Seu argumento final mostra mais uma vez seu erro: “o Eixo da Resistência, enquanto se apresenta como defensor da causa palestina, é na verdade um instrumento do Irã para avançar seus próprios interesses geopolíticos. A luta contra o imperialismo e pela libertação palestina é uma causa justa e urgente, mas não pode ser confundida com os objetivos do regime iraniano. É crucial que o movimento pela Palestina mantenha sua independência e busque alianças baseadas na solidariedade de classe, e não em alianças com regimes que têm seus próprios interesses hegemônicos”.

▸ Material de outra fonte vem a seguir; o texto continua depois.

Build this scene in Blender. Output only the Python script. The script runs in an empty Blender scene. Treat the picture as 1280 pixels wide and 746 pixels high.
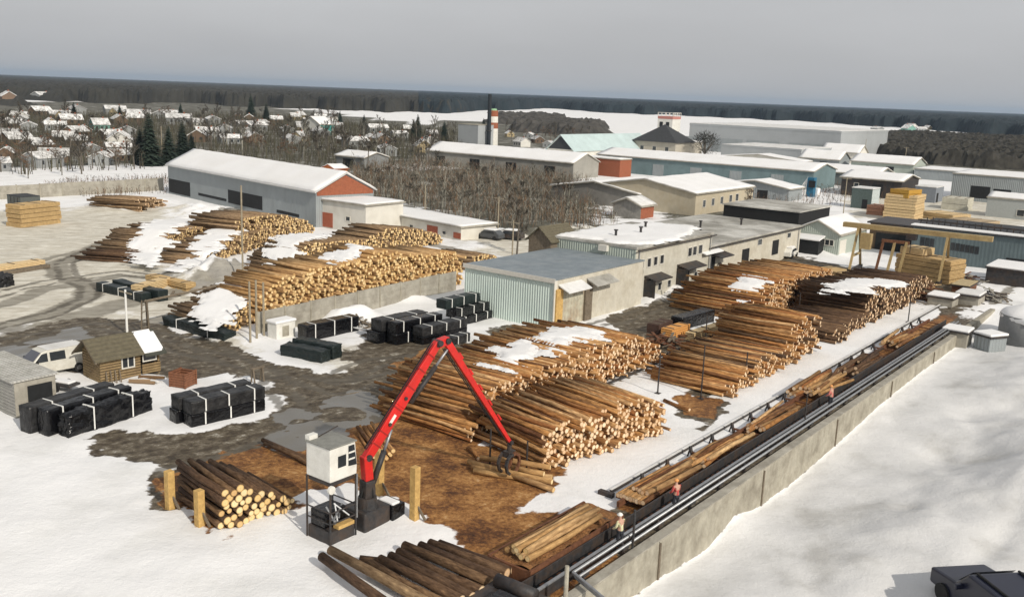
import bpy, bmesh, math, random
import numpy as np
from mathutils import Vector, Matrix, noise as mnoise
R = math.radians
rng = random.Random(7)
SC = bpy.context.scene
COL = SC.collection

# ------------------------------------------------------------------ camera
PW, PH, FPX, CH = 1280, 746, 1200.0, 21.0
ROLL = math.atan(0.0385)
PITCH = math.atan((373-117.0)*math.cos(ROLL)/FPX)
cp, sp, cr, sr = math.cos(PITCH), math.sin(PITCH), math.cos(ROLL), math.sin(ROLL)
FW = np.array([0, cp, -sp]); _rt = np.array([1., 0, 0]); _up = np.array([0, sp, cp])
RT = _rt*cr + _up*sr; UP = -_rt*sr + _up*cr
CC = np.array([0., 0., CH])
cam = bpy.data.cameras.new('camera'); camo = bpy.data.objects.new('camera', cam); COL.objects.link(camo)
cam.sensor_width = 36.0; cam.lens = 36.0*FPX/PW; cam.clip_start = 0.5; cam.clip_end = 40000
m = Matrix.Identity(4)
for i in range(3):
    m[i][0] = RT[i]; m[i][1] = UP[i]; m[i][2] = -FW[i]; m[i][3] = CC[i]
camo.matrix_world = m
SC.camera = camo

# ------------------------------------------------------------------ light
SUN_AZ, SUN_EL = 143.0, 33.0            # azimuth clockwise from +Y
world = bpy.data.worlds.new('World'); SC.world = world; world.use_nodes = True
wn = world.node_tree.nodes; wl = world.node_tree.links
bg = wn['Background']
sky = wn.new('ShaderNodeTexSky'); sky.sky_type = 'NISHITA'; sky.sun_disc = False
sky.sun_elevation = R(SUN_EL); sky.sun_rotation = R(SUN_AZ)
sky.air_density = 1.0; sky.dust_density = 4.0; sky.ozone_density = 1.0
hsv = wn.new('ShaderNodeHueSaturation'); hsv.inputs['Saturation'].default_value = 0.28
mixs = wn.new('ShaderNodeMix'); mixs.data_type = 'RGBA'; mixs.inputs['Factor'].default_value = 0.75
mixs.inputs['B'].default_value = (7.0, 7.05, 7.2, 1)
wl.new(sky.outputs[0], hsv.inputs['Color']); wl.new(hsv.outputs[0], mixs.inputs['A'])
stc = wn.new('ShaderNodeTexCoord'); smp = wn.new('ShaderNodeMapping'); smp.inputs['Scale'].default_value = (1.2, 1.2, 5.0); wl.new(stc.outputs['Generated'], smp.inputs[0])
snz = wn.new('ShaderNodeTexNoise'); snz.inputs['Scale'].default_value = 1.6; snz.inputs['Detail'].default_value = 5; wl.new(smp.outputs[0], snz.inputs['Vector'])
srp = wn.new('ShaderNodeMapRange'); srp.inputs['From Min'].default_value = .3; srp.inputs['From Max'].default_value = .7; srp.inputs['To Min'].default_value = .90; srp.inputs['To Max'].default_value = 1.06; wl.new(snz.outputs['Fac'], srp.inputs['Value'])
sml = wn.new('ShaderNodeVectorMath'); sml.operation = 'SCALE'; wl.new(mixs.outputs['Result'], sml.inputs[0]); wl.new(srp.outputs[0], sml.inputs['Scale'])     # thin uneven overcast
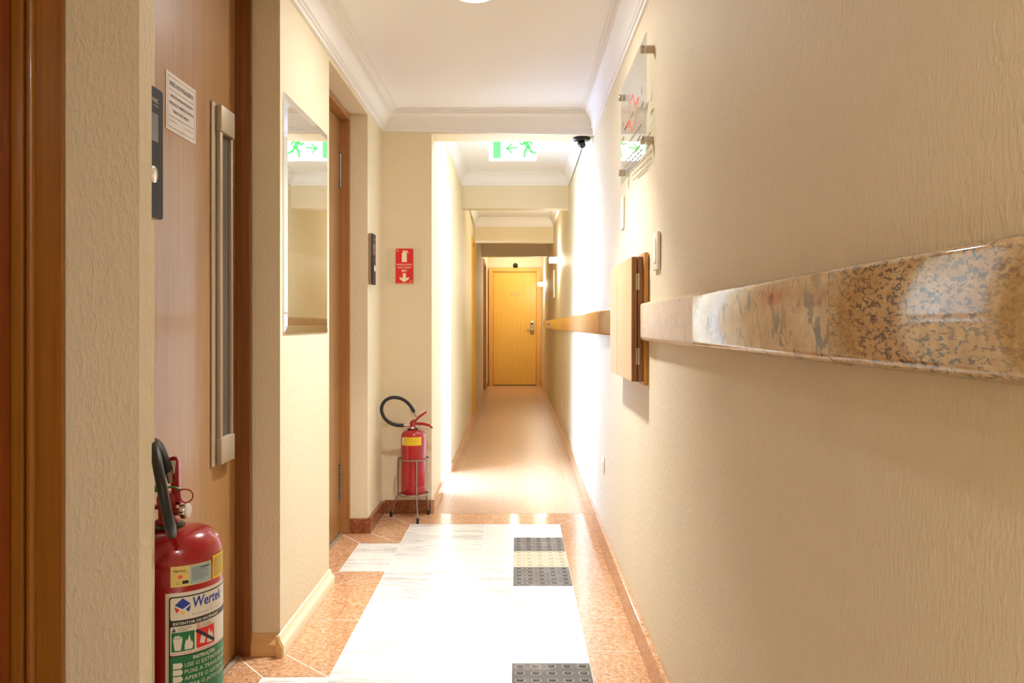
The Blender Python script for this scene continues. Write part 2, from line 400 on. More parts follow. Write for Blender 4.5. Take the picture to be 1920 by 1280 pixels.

O governo do Irã tem como principal inimigo no Oriente Médio o Estado de “Israel”. Ou seja, é um interesse real do Irã o fim de “Israel” e a libertação da Palestina. Sendo assim, a causa palestina, independente de ser por motivos nobres ou “egoístas” é um objetivo real do Irã. Na política, o que importa não é a ideologia e sim as forças políticas que atuam. O Irã atua pela expulsão do imperialismo em toda a região do Oriente Médio, nesse sentido, é um aliado de todos os povos do mundo, não só dos palestinos.